Is Mr. Atkinson or anyone else (but a Christian) prepared to deny the following very easily verified assertion—that one million of uneducated Buddhists chosen at random––those, who hold to the “good law” as taught in Ceylon, ever since it was brought there by King Asoka’s son Mahinda, in the “unscientific” age of 200 B.C.—are a hundred times less credulous, superstitious, and nearer to scientific truths in their belief, than a million of Christians, equally chosen at random and instructed in this “scientific” age? We would advise any person, before he undertakes to contradict what we say, to first get Colonel Olcott’s “Buddhist Catechism”—intended for the poor, ignorant children of as ignorant and unscientific Sinhalese parents, and placing along with it the Roman Catholic Catechism, or the highly elaborate Westminster Confession of Faith, or yet the Church of England 39 Articles—compare notes. Let him read and take these notes by the light of science and then tell us which—the Buddhist or Christian dogmas—are nearer to the teachings of Modern Science?

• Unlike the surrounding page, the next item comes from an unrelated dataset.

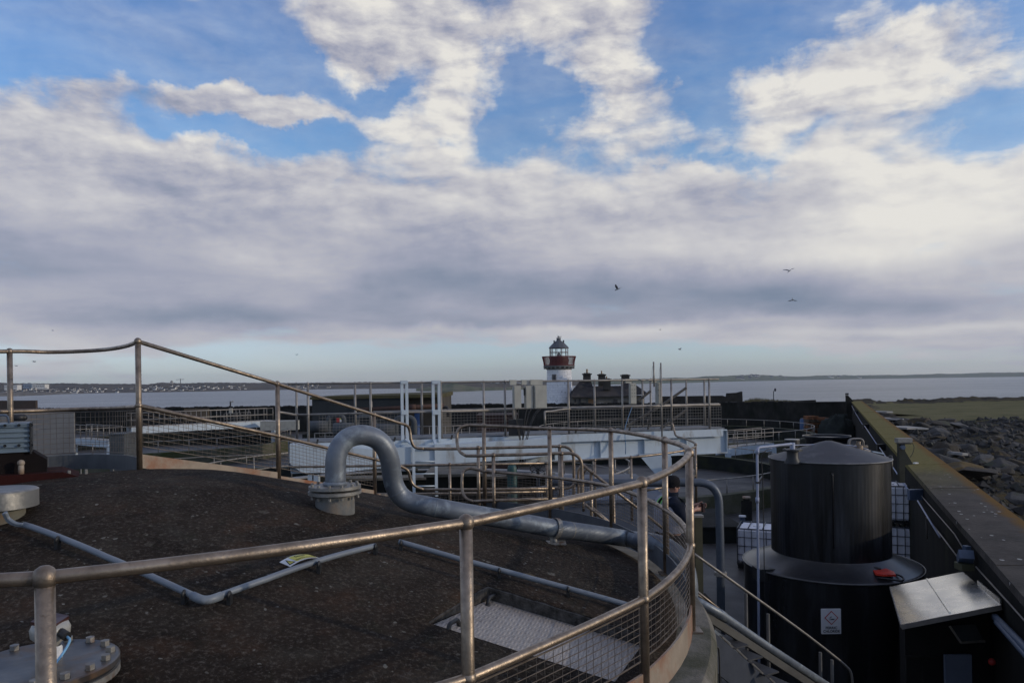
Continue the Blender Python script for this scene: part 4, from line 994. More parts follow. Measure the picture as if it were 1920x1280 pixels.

And let us bear in mind in this connection that Buddhism, as now taught, is identically the same as it was preached during the first centuries which followed Buddha’s death, namely, from 550 B.C to A.D. 100 in the “early and unscientific age and country” of early Buddhism, while the above-named expositions of the Christian faith—especially the two Protestant works—are the elaborately revised and corrected editions, the joint productions of the most learned theologians and the greatest scholars of our “scientific” age. That they are, moreover, the expression and the profession of a faith, deliberately accepted by the post cultured classes of Europe and America. Thus, while this kind of teaching remains in authority for the bulk of Western population—both for the learned as well as for the unlearned—we feel entirely justified in saying, that our age is not only “unscientific” on the whole, but that the Western religious world is very little ahead, indeed, of the fetish-worshipping savage.


1. See “The ‘Philosophy of Spirit’”, Theosophist, December, 1881, p. 62. [ED.]